VJ - Como vê e acompanha o desenvolvimento do direito penal nos restantes países lusófonos? E quais os trabalhos desenvolvidos com outros países lusófonos e instituições homólogas nesta área?
AV – O desenvolvimento do direito penal nos países lusófonos tem uma geometria muito variável, pois este ramo está intimamente ligado à defesa de bens jurídicos e à existência de um Estado de Direito sólido. Cada país lusófono tem características muito próprias. Há um esforço de reflexão e aperfeiçoamento do Direito Penal em todos os países, sendo certo que a ligação à comunidade internacional e o trabalho académico local muito contribuem para o efeito.

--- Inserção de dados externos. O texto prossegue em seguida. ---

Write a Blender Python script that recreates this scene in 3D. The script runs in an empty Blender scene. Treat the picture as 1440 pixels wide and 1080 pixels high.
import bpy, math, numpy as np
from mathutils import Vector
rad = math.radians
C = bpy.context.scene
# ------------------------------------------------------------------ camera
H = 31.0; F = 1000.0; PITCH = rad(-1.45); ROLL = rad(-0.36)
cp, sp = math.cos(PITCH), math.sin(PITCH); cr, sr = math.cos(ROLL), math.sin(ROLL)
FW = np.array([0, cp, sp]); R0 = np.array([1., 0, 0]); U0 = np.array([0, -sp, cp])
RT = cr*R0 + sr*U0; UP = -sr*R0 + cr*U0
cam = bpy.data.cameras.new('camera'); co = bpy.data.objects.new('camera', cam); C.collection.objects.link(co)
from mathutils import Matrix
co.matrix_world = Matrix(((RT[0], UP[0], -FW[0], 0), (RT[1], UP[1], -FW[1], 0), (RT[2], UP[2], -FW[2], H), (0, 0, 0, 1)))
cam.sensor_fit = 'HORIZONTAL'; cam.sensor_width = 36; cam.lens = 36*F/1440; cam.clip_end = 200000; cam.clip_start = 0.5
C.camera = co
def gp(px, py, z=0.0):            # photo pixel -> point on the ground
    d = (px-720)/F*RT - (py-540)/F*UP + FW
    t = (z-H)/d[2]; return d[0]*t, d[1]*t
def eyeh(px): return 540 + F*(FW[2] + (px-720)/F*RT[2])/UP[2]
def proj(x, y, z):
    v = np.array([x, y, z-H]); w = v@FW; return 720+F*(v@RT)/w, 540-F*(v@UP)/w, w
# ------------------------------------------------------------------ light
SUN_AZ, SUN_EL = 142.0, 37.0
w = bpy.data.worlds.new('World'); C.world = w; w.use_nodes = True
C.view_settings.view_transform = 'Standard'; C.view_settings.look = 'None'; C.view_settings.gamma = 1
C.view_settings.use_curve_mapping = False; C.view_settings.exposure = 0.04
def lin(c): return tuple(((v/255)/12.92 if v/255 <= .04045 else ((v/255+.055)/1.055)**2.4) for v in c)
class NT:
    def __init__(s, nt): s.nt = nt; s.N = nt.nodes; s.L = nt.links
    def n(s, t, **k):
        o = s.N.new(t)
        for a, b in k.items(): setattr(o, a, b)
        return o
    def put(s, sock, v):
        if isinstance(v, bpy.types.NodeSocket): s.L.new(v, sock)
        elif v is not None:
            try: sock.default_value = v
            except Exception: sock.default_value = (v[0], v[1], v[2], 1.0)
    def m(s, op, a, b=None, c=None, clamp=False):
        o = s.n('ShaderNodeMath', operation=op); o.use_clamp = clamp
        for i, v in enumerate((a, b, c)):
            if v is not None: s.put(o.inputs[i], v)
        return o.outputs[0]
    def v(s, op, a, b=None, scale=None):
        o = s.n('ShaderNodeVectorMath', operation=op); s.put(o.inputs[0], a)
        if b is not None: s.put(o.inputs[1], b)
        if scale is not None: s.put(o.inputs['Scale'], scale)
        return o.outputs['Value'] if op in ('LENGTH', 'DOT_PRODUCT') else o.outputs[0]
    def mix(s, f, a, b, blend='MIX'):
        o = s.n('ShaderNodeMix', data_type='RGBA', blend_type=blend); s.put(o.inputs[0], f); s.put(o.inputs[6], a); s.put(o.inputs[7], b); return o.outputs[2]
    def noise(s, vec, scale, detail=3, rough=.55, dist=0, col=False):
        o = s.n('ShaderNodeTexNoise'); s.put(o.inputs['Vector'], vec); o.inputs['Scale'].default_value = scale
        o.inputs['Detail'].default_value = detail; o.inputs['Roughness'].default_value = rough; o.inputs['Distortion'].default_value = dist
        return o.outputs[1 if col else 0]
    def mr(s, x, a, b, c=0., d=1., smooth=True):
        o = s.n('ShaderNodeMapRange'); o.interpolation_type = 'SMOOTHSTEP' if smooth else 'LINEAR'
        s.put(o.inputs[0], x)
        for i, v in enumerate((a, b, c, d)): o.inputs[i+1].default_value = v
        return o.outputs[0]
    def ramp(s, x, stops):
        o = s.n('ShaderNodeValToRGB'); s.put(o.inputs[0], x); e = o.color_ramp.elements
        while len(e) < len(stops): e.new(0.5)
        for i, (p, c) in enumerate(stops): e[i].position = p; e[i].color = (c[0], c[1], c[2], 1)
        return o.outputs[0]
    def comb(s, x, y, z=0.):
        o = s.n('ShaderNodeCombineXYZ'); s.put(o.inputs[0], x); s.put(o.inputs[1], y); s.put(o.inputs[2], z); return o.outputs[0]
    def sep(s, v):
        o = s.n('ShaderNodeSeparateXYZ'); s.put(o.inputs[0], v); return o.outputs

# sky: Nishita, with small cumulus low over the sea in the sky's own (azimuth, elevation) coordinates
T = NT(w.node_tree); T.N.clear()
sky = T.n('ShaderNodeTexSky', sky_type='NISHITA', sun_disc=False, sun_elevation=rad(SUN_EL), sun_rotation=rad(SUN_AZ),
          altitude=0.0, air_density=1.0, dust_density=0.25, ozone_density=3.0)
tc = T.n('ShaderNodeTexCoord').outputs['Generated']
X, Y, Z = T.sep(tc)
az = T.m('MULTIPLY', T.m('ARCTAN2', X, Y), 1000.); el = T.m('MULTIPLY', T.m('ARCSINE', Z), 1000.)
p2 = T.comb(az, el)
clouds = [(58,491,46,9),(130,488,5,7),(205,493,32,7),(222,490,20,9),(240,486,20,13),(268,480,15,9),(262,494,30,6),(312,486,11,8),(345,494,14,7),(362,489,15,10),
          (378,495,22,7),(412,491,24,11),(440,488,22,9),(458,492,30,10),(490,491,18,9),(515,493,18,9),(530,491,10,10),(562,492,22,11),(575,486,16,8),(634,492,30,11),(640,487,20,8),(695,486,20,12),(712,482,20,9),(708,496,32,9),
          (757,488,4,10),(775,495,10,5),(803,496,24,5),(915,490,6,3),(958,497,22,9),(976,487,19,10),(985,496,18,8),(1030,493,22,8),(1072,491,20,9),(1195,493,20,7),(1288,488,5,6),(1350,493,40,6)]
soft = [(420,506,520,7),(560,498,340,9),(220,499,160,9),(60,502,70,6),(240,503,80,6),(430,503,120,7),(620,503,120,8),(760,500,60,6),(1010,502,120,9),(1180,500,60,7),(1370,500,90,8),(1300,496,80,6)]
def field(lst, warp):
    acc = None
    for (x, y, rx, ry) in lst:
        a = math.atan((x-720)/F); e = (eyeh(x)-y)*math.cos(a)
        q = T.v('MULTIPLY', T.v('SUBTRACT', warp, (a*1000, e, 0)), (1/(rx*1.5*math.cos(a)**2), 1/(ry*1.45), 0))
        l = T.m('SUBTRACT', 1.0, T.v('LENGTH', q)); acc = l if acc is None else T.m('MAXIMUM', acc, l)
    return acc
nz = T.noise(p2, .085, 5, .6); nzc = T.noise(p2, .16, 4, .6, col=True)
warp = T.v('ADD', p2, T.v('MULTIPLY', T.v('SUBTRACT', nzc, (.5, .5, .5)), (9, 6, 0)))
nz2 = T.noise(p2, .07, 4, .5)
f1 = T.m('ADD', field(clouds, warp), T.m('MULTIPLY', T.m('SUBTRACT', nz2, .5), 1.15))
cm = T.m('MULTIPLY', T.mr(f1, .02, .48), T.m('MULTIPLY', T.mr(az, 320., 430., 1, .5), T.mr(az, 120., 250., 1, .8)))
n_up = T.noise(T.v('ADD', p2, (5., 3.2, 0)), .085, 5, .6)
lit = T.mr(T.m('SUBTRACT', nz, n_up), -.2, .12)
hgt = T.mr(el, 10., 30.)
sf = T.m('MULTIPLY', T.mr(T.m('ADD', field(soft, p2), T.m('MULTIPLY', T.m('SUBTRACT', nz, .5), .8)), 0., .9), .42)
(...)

O Sindicato dos Magistrados do MP mantém contactos com associações congéneres da lusofonia, em especial do Brasil, Guiné-Bissau e Moçambique. Em momento recente recebemos na nossa sede um grupo de auditores de justiça angolanos que estiveram em formação no Centro de Estudos Judiciários e a troca de experiências foi muito interessante.
Há cerca de um ano tivemos igualmente a oportunidade de convidar uma procuradora de São Tomé e Príncipe como moderadora de uma conferência que organizámos.

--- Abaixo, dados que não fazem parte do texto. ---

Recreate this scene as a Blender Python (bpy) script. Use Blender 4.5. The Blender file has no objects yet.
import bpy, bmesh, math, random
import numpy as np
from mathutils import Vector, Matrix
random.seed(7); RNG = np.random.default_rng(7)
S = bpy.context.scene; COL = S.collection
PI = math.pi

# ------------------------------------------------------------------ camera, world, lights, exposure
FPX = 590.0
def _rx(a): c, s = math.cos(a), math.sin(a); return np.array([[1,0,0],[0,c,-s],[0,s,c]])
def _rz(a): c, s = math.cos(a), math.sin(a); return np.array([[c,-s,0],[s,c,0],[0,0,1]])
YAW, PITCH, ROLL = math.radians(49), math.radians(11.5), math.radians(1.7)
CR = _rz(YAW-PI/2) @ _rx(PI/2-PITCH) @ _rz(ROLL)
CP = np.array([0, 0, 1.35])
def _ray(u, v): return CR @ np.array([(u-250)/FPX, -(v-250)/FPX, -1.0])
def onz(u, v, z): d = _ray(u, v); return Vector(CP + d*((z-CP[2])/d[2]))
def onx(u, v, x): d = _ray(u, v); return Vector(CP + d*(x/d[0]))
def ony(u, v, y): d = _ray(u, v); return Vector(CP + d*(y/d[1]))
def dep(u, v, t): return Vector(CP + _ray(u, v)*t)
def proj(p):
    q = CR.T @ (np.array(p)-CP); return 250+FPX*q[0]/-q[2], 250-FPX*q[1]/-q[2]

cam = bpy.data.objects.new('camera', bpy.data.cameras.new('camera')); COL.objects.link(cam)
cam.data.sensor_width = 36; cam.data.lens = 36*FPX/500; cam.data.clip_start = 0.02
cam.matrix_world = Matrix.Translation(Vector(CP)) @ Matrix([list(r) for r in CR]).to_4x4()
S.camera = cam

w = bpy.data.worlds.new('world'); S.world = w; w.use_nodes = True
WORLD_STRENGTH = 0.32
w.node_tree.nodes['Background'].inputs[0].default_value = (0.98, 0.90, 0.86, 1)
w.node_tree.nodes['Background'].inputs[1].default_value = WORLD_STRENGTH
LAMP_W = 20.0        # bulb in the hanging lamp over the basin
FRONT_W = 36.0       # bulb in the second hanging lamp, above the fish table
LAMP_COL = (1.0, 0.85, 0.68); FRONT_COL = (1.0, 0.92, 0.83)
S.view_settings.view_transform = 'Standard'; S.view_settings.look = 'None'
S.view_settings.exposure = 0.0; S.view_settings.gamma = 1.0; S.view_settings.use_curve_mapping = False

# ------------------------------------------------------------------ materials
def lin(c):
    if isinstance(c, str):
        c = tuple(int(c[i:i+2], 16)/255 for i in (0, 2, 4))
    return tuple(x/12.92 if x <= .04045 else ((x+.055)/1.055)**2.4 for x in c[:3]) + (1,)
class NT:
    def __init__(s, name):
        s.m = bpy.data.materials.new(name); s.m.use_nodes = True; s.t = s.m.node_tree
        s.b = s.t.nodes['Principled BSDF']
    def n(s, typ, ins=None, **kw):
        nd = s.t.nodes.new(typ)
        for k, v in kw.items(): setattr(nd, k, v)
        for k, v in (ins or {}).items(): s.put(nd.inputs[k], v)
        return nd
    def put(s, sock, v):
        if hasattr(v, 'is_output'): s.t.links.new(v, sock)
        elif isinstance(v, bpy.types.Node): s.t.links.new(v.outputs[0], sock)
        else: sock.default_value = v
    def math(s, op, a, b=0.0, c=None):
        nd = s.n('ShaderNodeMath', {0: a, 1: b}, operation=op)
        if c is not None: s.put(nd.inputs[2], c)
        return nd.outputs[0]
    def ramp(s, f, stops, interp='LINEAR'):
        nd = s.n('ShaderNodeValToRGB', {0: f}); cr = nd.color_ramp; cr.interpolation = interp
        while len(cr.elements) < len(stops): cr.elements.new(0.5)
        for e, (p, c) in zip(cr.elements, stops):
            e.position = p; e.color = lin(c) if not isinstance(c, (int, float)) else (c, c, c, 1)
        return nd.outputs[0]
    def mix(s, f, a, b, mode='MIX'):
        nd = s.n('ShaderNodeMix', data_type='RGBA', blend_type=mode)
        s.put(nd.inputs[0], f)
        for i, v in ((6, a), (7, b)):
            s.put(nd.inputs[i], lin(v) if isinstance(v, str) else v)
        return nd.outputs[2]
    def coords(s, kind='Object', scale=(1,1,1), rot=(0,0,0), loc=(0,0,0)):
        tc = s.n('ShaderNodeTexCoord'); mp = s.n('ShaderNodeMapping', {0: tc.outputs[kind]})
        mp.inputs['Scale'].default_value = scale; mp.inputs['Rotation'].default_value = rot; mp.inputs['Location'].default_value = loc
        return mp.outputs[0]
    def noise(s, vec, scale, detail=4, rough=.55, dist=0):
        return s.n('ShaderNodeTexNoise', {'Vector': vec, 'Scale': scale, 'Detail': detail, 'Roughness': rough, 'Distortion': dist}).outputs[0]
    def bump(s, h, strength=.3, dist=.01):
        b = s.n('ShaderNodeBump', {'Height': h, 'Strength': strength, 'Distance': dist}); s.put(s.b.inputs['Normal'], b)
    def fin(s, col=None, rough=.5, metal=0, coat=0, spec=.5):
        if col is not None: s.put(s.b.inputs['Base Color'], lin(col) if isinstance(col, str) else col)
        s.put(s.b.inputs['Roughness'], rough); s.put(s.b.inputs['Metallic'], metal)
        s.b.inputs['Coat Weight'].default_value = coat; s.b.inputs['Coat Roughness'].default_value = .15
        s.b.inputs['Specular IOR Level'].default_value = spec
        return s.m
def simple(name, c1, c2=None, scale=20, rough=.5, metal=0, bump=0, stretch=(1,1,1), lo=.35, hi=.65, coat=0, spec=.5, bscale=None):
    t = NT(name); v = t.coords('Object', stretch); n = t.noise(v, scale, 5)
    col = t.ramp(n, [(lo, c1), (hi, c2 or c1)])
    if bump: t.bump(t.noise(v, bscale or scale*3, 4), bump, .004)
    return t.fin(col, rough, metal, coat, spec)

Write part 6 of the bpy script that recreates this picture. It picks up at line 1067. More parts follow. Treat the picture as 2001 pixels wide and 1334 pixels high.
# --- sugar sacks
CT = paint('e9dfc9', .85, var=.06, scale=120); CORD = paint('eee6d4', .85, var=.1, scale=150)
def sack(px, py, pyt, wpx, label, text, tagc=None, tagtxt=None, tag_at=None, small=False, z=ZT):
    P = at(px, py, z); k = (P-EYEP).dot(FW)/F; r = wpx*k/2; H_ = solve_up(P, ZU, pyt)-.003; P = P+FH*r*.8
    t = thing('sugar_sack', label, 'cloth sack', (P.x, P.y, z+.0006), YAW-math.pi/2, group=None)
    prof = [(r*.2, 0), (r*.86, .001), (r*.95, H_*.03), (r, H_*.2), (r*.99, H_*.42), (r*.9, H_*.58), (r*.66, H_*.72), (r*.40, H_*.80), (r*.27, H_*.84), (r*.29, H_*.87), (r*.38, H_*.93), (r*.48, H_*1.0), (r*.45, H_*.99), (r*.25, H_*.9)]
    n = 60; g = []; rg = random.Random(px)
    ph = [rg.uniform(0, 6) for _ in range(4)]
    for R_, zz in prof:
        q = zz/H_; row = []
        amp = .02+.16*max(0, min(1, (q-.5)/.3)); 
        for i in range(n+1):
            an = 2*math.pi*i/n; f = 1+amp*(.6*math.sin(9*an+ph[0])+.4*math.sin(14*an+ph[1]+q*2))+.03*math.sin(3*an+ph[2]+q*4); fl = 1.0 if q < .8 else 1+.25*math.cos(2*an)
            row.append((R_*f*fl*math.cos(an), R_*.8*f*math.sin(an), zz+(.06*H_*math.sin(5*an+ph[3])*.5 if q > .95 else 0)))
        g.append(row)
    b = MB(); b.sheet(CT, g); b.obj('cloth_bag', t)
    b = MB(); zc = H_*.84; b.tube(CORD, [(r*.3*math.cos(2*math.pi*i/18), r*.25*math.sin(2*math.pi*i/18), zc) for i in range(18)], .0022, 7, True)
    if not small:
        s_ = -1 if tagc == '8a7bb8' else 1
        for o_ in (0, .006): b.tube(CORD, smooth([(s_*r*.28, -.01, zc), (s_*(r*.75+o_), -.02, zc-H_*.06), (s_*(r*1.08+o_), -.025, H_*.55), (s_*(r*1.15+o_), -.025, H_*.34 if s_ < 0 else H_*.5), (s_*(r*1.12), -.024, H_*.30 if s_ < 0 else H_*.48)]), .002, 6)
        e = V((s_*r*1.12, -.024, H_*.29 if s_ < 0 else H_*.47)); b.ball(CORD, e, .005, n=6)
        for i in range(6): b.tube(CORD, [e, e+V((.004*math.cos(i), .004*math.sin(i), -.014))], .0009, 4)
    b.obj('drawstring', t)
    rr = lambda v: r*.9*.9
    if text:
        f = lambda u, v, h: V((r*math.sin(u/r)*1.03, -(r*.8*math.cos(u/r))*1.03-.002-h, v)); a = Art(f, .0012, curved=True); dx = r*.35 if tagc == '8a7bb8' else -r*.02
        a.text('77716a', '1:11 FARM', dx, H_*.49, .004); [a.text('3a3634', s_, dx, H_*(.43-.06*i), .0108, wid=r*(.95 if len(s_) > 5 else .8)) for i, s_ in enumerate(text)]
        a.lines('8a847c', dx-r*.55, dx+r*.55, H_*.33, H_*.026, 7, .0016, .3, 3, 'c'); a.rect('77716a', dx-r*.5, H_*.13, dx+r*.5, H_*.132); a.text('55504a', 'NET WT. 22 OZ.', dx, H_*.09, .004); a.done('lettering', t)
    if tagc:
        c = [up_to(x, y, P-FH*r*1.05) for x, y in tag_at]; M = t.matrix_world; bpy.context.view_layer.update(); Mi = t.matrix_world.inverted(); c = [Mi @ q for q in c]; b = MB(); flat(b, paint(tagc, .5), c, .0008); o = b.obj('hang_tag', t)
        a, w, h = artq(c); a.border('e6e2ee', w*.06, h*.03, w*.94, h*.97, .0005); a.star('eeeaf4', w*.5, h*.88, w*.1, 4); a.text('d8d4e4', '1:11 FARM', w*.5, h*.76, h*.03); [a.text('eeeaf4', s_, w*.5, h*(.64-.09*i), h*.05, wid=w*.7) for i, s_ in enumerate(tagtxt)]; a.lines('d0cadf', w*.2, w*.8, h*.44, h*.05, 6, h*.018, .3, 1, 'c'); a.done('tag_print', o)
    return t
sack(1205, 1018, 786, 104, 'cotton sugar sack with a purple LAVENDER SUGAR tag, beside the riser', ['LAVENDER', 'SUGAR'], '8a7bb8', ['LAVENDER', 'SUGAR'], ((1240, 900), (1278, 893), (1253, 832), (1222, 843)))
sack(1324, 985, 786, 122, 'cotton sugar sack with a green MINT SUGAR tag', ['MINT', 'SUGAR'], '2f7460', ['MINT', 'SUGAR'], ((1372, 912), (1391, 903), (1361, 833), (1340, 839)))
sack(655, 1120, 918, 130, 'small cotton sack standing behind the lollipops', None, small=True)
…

Contamos ter representantes de países lusófonos no nosso próximo congresso, que se realizará em Fevereiro.
VJ - Foi aprovada recentemente a Lei n.º 83/2017, que consagra medidas de natureza preventiva e repressiva de combate ao branqueamento de capitais e ao financiamento do terrorismo. Qual a sua opinião sobre este diploma? Crê que vá ser eficaz?

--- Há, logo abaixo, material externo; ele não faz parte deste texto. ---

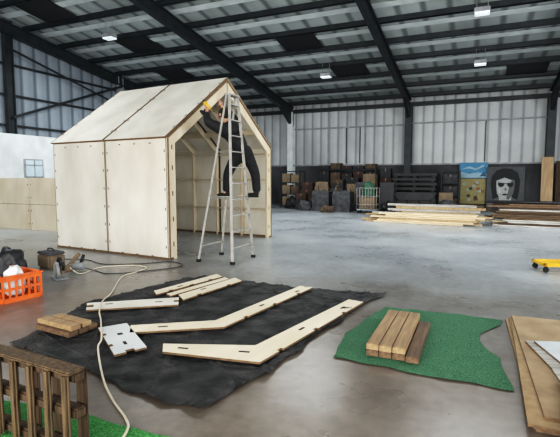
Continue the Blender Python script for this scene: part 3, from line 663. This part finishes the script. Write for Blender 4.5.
for s in(-1,1):
    layer(bm,[(.02+s*.07,1.24),(.02+s*.38,1.27),(.02+s*.38,1.15),(.02+s*.30,1.05),(.02+s*.17,1.05),(.02+s*.08,1.13)],4,1,K)
layer(bm,[(-.08,1.20),(.12,1.20),(.12,1.23),(-.08,1.23)],4,1,K)
layer(bm,[(-.04,.88),(.08,.88),(.05,1.02),(.01,1.02)],4,3,K)
layer(bm,[(-.16,.68),(.0,.72),(.16,.68),(.08,.63),(-.08,.63)],4,1,K)
layer(bm,[(-.36,.9),(-.24,.95),(-.24,.78),(-.30,.72)],3,4,K)
obj('portrait_painting',bm,cols,loc=(1.28,25.0,0.105),rot=(-.06,0,0),label='large black and white painting of a face in sunglasses',category='painting')
cols=[flat((.08,.27,.42),'poster_blue'),flat((.34,.47,.55),'poster_pale_blue'),flat((.04,.12,.2),'poster_navy'),flat((.42,.36,.14),'poster_ochre')]
bm=B();box(bm,(0,0,.4),(1.35,.03,.8),mi=0);layer(bm,[(-.65,.02),(.65,.02),(.65,.2),(.2,.3),(-.2,.22),(-.65,.35)],0,1);layer(bm,[(-.6,.45),(-.2,.62),(.1,.5),(.5,.7),(.5,.6),(.1,.4),(-.2,.5)],0,1);layer(bm,[(.3,.1),(.6,.1),(.5,.35)],1,2)
obj('blue_poster',bm,cols,loc=(-.2,25.27,1.59),label='blue abstract painted board above another painted board',category='poster')
cols2=[flat((.33,.29,.13),'mural_ochre'),flat((.36,.40,.34),'mural_pale'),flat((.06,.05,.04),'mural_dark'),flat((.30,.12,.07),'mural_rust')]
bm=B();box(bm,(0,0,.65),(1.2,.03,1.3),mi=0)
random.seed(3)
for k in range(16):
    x=random.uniform(-.5,.4);z=random.uniform(.1,1.1);layer(bm,[(x,z),(x+.15,z+.03),(x+.12,z+.18),(x-.04,z+.12)],k%4,1+k%3)
obj('mural_board',bm,cols2,loc=(-.2,25.2,.27),rot=(-.04,0,0),label='patterned painted board in ochre, rust and pale grey',category='poster')
bm=B();box(bm,(0,0,.14),(1.05,.4,.26),bev=.02);obj('storage_bench',bm,'woodk',loc=(-.2,25.05,0),label='low brown bench carrying the painted boards',category='bench')
bm=B();box(bm,(0,0,.05),(1.65,.4,.1),bev=.01);obj('floor_plank',bm,'woodd',loc=(1.28,24.95,0),label='low timber plank under the portrait painting',category='plank')
for (x,w2,m,h_,l) in[(3.05,.5,'tan',2.6,'tall tan board leaning by the steel column'),(3.75,.7,'woodk',2.4,'dark brown board leaning against the wall'),(4.7,.8,'woodx',2.3,'dark brown board leaning beside another board')]:
    bm=B();box(bm,(0,0,h_/2),(w2,.04,h_));obj('leaning_board',bm,m,loc=(x,24.7,.01),rot=(-.09,0,0),label=l,category='board')
# ---------------------------------------------------------------- light
w=bpy.data.worlds.new('world');SC.world=w;w.use_nodes=True
bg=w.node_tree.nodes['Background'];bg.inputs[0].default_value=(.92,.965,1,1);bg.inputs[1].default_value=.95
def area(name,loc,rot,sx,sy,en,col=(1,1,1)):
    l=bpy.data.lights.new(name,'AREA');l.shape='RECTANGLE';l.size=sx;l.size_y=sy;l.energy=en;l.color=col
    o=bpy.data.objects.new(name,l);COL.objects.link(o);o.location=loc;o.rotation_euler=rot;return o
area('bay_door_light',(-1,-5.5,3.2),(math.radians(88),0,0),12,5,1550,(1,.985,.95))
area('side_fill_light',(13.5,6,2.6),(math.radians(88),0,math.radians(90)),7,4.5,1300,(.94,.97,1))  # added fill from the right, brightens the cabin interior; no door modelled there
for i,(x,y) in enumerate([(-11,14),(0,13),(-6,16),(4,15),(-13,8)]):
    area('overhead_fill_light',(x,y,zr(y)-1.0),(0,0,0),3,3,320,(.93,.98,1))  # added overhead soft fill, not placed at the modelled high-bay lamps
# ---------------------------------------------------------------- camera
yaw=math.radians(23.7);th=math.atan(40.5/448)
cd=bpy.data.cameras.new('camera');cd.sensor_width=36;cd.lens=36*448/560;cd.clip_end=200
cam=bpy.data.objects.new('camera',cd);COL.objects.link(cam);cam.location=(0,0,1.6);cam.rotation_euler=(math.pi/2-th,0,yaw)
SC.camera=cam
vs=SC.view_settings
vs.view_transform='Standard'
vs.use_curve_mapping=True
c=vs.curve_mapping.curves[3]
c.points.new(.07,.042);c.points.new(.45,.50)
vs.curve_mapping.update()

AV – A opinião sobre este diploma é muito positiva, pois adota algumas boas soluções aprovadas a nível europeu. A mudança do tipo de crime de branqueamento de capitais e a restrição do pagamento de transações em numerário são dois outros pontos que melhoram o combate ao branqueamento de capitais. A engenharia financeira e jurídica para ocultação dos lucros ilícitos está sempre em plena mutação. O que é eficaz hoje poderá deixar de o ser num futuro próximo. Apesar de se tratar de um combate difícil, o mesmo tem de ser travado.